As an adult, I'm constantly amazed at the lack of exposure people have when it comes to music. Some of the parents I know are really limited to whatever was played on the radio. I feel lucky to have had such a rich background --and that by and large it was all enjoyable and much of it was self discovery.

Two years ago I had the pleasure of hearing the entire Brubeck family play at the university conservatory where I grew up. He was giving them his papers. It was so wonderful, to see him up there playing Take 5. I'll never forget it... and to think, I had been passing through town and just happened upon this event.
Holly Kennedy said…
I feel like such a music dweeb!

I can think of artists I LOVE, but never song titles. How sad is that? Bryan Adams is so diverse, Rod Stewart was a favorite during some tough times, CCR will always be on the list, and The Eagles...
MaNiC MoMMy™ said…
Paradise by the Dashboard--they played that at our wedding. I just shared my music post over at Kim's.

I also asked her to smuggle me the galley to LMITE but she wouldn't!

Drat.
Sandra Cormier said…
John, I remember April Wine played at our high school dance. We also had a sampling of Crowbar in the local arenas.

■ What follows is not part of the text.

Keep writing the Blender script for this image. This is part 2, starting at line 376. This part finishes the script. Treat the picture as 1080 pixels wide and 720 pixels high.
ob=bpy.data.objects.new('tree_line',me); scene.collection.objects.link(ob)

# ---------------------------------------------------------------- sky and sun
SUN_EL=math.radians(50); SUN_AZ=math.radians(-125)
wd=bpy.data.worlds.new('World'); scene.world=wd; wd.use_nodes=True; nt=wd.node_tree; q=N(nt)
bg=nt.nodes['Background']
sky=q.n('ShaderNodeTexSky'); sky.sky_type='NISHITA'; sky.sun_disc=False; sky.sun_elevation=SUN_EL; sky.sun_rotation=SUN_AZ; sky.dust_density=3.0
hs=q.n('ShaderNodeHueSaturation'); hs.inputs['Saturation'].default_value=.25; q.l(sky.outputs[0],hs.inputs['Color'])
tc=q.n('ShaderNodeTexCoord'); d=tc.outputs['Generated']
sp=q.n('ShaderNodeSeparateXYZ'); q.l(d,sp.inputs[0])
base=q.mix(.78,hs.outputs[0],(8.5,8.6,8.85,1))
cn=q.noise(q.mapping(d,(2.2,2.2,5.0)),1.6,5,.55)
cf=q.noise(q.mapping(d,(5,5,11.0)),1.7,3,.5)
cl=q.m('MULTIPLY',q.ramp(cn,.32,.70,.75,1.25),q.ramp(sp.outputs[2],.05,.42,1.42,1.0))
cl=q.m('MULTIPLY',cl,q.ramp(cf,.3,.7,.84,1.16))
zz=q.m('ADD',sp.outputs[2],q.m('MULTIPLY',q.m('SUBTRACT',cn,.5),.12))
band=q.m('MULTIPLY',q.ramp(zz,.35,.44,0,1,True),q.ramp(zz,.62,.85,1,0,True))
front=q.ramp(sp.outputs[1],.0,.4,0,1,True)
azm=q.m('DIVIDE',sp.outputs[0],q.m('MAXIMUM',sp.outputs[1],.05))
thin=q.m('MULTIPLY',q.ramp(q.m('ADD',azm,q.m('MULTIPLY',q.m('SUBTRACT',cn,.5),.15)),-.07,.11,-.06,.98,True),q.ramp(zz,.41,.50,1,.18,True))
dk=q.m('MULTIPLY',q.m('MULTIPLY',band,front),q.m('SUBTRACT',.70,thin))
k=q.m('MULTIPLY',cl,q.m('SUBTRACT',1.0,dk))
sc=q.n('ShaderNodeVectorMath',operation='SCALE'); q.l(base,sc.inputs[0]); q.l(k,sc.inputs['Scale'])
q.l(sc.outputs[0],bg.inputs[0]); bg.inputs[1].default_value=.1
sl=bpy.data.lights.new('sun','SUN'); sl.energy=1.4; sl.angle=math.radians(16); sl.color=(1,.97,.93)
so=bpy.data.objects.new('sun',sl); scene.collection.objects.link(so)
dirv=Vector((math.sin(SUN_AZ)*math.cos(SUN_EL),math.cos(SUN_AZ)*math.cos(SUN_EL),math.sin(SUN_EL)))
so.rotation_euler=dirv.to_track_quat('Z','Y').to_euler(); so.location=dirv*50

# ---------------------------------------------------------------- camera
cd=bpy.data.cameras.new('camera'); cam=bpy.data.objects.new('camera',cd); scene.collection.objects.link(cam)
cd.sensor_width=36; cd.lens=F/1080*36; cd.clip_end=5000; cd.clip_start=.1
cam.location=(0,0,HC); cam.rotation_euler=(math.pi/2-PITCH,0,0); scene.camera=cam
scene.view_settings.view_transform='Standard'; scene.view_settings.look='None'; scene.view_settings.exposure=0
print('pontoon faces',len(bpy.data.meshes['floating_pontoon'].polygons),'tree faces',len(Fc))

Maybe they used your equipment at MLG!

My eighties exposure was with Glass Tiger when they were still called Tokyo. I sat with my friends in a loft above a funeral home, listening to them jam. My brother's band opened for them at the El Macambo just before they took off.

If you're ever in Buffalo, check out The Feast, my brother's band. They play some nice jazz/blues/rock fusion.